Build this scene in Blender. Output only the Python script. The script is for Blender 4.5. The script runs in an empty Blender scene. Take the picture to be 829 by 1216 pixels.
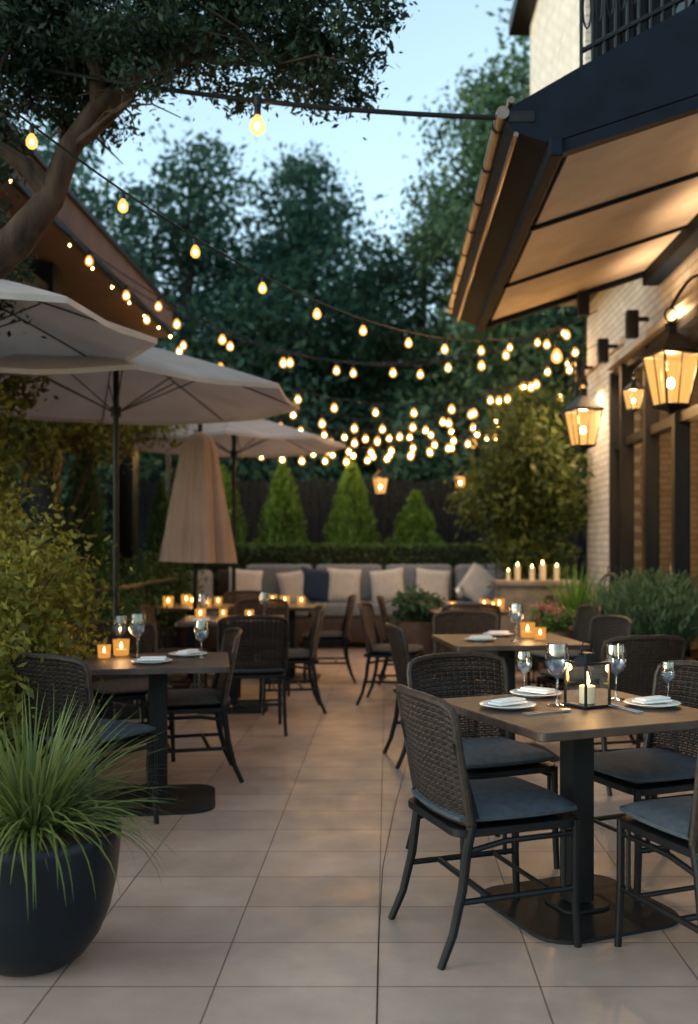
import bpy, bmesh, math, random
import numpy as np
from mathutils import Vector, Matrix
random.seed(7); rng = np.random.default_rng(11)
scene = bpy.context.scene
COL = scene.collection

# ------------------------------------------------------------------ materials
def newmat(name):
    m = bpy.data.materials.new(name); m.use_nodes = True
    nt = m.node_tree; nt.nodes.clear()
    out = nt.nodes.new('ShaderNodeOutputMaterial')
    return m, nt, out
def N(nt, t, **kw):
    n = nt.nodes.new(t)
    for k, v in kw.items(): setattr(n, k, v)
    return n
def pmat(name, col, rough=0.5, metal=0.0, nscale=8.0, namt=0.25, bump=0.0, bscale=60.0, stretch=(1,1,1), spec=0.5, sheen=0.0):
    m, nt, out = newmat(name)
    p = N(nt, 'ShaderNodeBsdfPrincipled'); L = nt.links.new
    tc = N(nt, 'ShaderNodeTexCoord'); mp = N(nt, 'ShaderNodeMapping'); mp.inputs['Scale'].default_value = stretch
    L(tc.outputs['Object'], mp.inputs['Vector'])
    ns = N(nt, 'ShaderNodeTexNoise'); ns.inputs['Scale'].default_value = nscale; ns.inputs['Detail'].default_value = 6
    L(mp.outputs[0], ns.inputs['Vector'])
    r = N(nt, 'ShaderNodeValToRGB')
    c = np.array(col)
    r.color_ramp.elements[0].position = .3; r.color_ramp.elements[1].position = .7
    r.color_ramp.elements[0].color = (*(c*(1-namt)), 1); r.color_ramp.elements[1].color = (*(c*(1+namt)), 1)
    L(ns.outputs[0], r.inputs[0]); L(r.outputs[0], p.inputs['Base Color'])
    p.inputs['Roughness'].default_value = rough; p.inputs['Metallic'].default_value = metal
    p.inputs['Specular IOR Level'].default_value = spec
    if sheen: p.inputs['Sheen Weight'].default_value = sheen
    if bump:
        n2 = N(nt, 'ShaderNodeTexNoise'); n2.inputs['Scale'].default_value = bscale; n2.inputs['Detail'].default_value = 4
        L(mp.outputs[0], n2.inputs['Vector'])
        b = N(nt, 'ShaderNodeBump'); b.inputs['Strength'].default_value = bump; b.inputs['Distance'].default_value = .01
        L(n2.outputs[0], b.inputs['Height']); L(b.outputs[0], p.inputs['Normal'])
    L(p.outputs[0], out.inputs[0])
    return m
def leafmat(name, c1, c2, trans=0.35):
    m, nt, out = newmat(name); L = nt.links.new
    g = N(nt, 'ShaderNodeNewGeometry'); tc = N(nt, 'ShaderNodeTexCoord')
    ns = N(nt, 'ShaderNodeTexNoise'); ns.inputs['Scale'].default_value = 1.3; L(tc.outputs['Object'], ns.inputs['Vector'])
    mx = N(nt, 'ShaderNodeMath', operation='MULTIPLY_ADD'); L(g.outputs['Random Per Island'], mx.inputs[0]); mx.inputs[1].default_value = .55
    ml = N(nt, 'ShaderNodeMath', operation='MULTIPLY'); L(ns.outputs[0], ml.inputs[0]); ml.inputs[1].default_value = .5
    L(ml.outputs[0], mx.inputs[2])
    r = N(nt, 'ShaderNodeValToRGB'); r.color_ramp.elements[0].position = .15; r.color_ramp.elements[1].position = .9
    r.color_ramp.elements[0].color = (*c1, 1); r.color_ramp.elements[1].color = (*c2, 1)
    L(mx.outputs[0], r.inputs[0])
    p = N(nt, 'ShaderNodeBsdfPrincipled'); p.inputs['Roughness'].default_value = .55; p.inputs['Specular IOR Level'].default_value = .3
    L(r.outputs[0], p.inputs['Base Color'])
    t = N(nt, 'ShaderNodeBsdfTranslucent'); L(r.outputs[0], t.inputs[0])
    ms = N(nt, 'ShaderNodeMixShader'); ms.inputs[0].default_value = trans
    L(p.outputs[0], ms.inputs[1]); L(t.outputs[0], ms.inputs[2]); L(ms.outputs[0], out.inputs[0])
    return m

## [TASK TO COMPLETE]
Please repeat exactly the data above from its first line to the line that contains "COL = scene.collection", inclusive, and leave every picture out.

## [COMPLETED TASK]
Build this scene in Blender. Output only the Python script. The script is for Blender 4.5. The script runs in an empty Blender scene. Take the picture to be 829 by 1216 pixels.
import bpy, bmesh, math, random
import numpy as np
from mathutils import Vector, Matrix
random.seed(7); rng = np.random.default_rng(11)
scene = bpy.context.scene
COL = scene.collection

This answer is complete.